Markets likely to open in green on Thursday

27 Sep 2018 Evaluate

The Indian markets ended Wednesday’s choppy trading session with marginal losses as investors remained on sidelines ahead of US Federal Reserve’s policy outcome. Today, the markets are likely to make positive start but trading is likely to be volatile on the back of futures and options (F&O) expiry of September contracts later in the day. Traders will be getting some encouragement with The United Nations Conference on Trade and Development (UNCTAD) expecting India’s economy to grow 7% in calendar year 2018 compared with 6.2% in 2017. The body said that an expansion in services and higher demand for exports has led to a moderate recovery in industrial production in its Trade and Development Report. There will be some support with Finance Minister Arun Jaitley’s statement that India has large avenues of growth to sustain a GDP increase of 7-8 per cent for two decades, unlike any other major economy. However, there will be some cautiousness with a United Nations trade report stating that the world economy remains on a shaky ground a decade after the 2008 financial crisis as the global economic growth is spasmodic and many economies are operating below potential. Meanwhile, the government has raised import duties on 19 items, including jet fuel and air conditioners, as it looks to check the widening current account deficit resulting from high crude oil prices and the rupee dipping to a historic low. The enhanced duty rates, which will make these imported goods expensive, will come into effect from midnight of September 26-27. There will be some buzz in banking sector stocks with the Finance Ministry’s statement that it would examine the capital demands raised by public sector banks including Punjab National Bank and Central Bank. Also, there will be some reaction on telecom sector stocks with report that the government expects to attract $100 billion in investments and generate four million jobs in the telecom sector as it approved a new policy for the industry. The policy also envisages 50 Mbps of broadband connectivity to every citizen in five years.

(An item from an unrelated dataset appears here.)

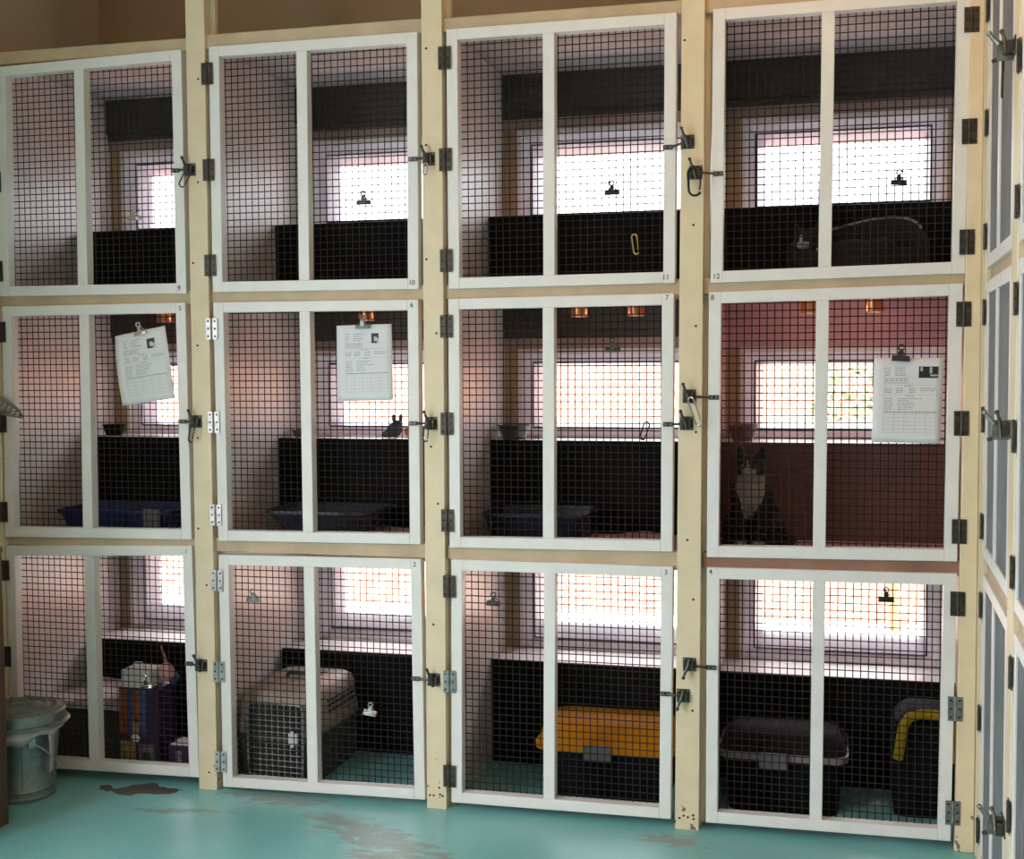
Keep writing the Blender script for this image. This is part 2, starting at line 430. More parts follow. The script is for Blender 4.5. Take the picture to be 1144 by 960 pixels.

The US markets ended lower on Wednesday after the Federal Reserve confirmed it would continue to embark on tighter monetary policy. Asian markets were trading mixed in early deals on Thursday as investors assessed commentary from the Federal Reserve that reaffirmed the US economy is strong enough to warrant another interest-rate increase by the end of this year.

Back home, Indian equity benchmarks ended the sluggish day of trade with marginal losses, as traders remained on sidelines ahead of September F&O expiry session due on Thursday. Investors will also keenly watch US Fed meet outcome due later in the day for fresh cues in the markets. Markets soon after a positive start turned negative, as street got cautious with a private report stating that even though India’s economy is growing at a fast pace, the ‘higher educated’ are reporting the highest rate of unemployment against the national average. The report also revealed that the unemployment scenario is most ‘severe’ in the northern states of the country. Afterwards, markets traded in a tight band as some concerns came with another private report stating that after US, India is likely to suffer highest economic damage from climate change. The report further noted that Carbon dioxide emissions are costing the Indian economy up to $210 billion every year. Traders failed to get any sense of relief the commerce ministry’s report that India will impose duties on imports within the norms of the World Trade Organisation (WTO) to protect domestic industry and boost the economy. However, losses remain capped with report that India’s fiscal deficit during the first five months (April-August) of the current fiscal (FY19) has shown improvement. The fiscal deficit stood at 94.7% of the Budget Estimate (BE) at August-end of FY19, better than 96.1% of BE at August-end of the last financial year. Traders also got some relief with the commerce and industry ministry stating that the government’s export promotion measures, implementation of minimum standards for imports, and continued healthy inflow of remittances by non-resident Indians will help control the country’s rising current account deficit (CAD). Market participants also got some comfort with report that maintaining India’s growth forecast at 7.3% for 2018, an international development finance institution, Asian Development Bank (ADB) has said that the economy continues on a robust growth path and is likely to grow at 7.6% during 2019, as goods and services tax and demonetisation effects abate as expected. Finally, the BSE Sensex declined 109.79 points or 0.30% to 36,542.27, while the CNX Nifty was down by 13.65 points or 0.12% to 11,053.80.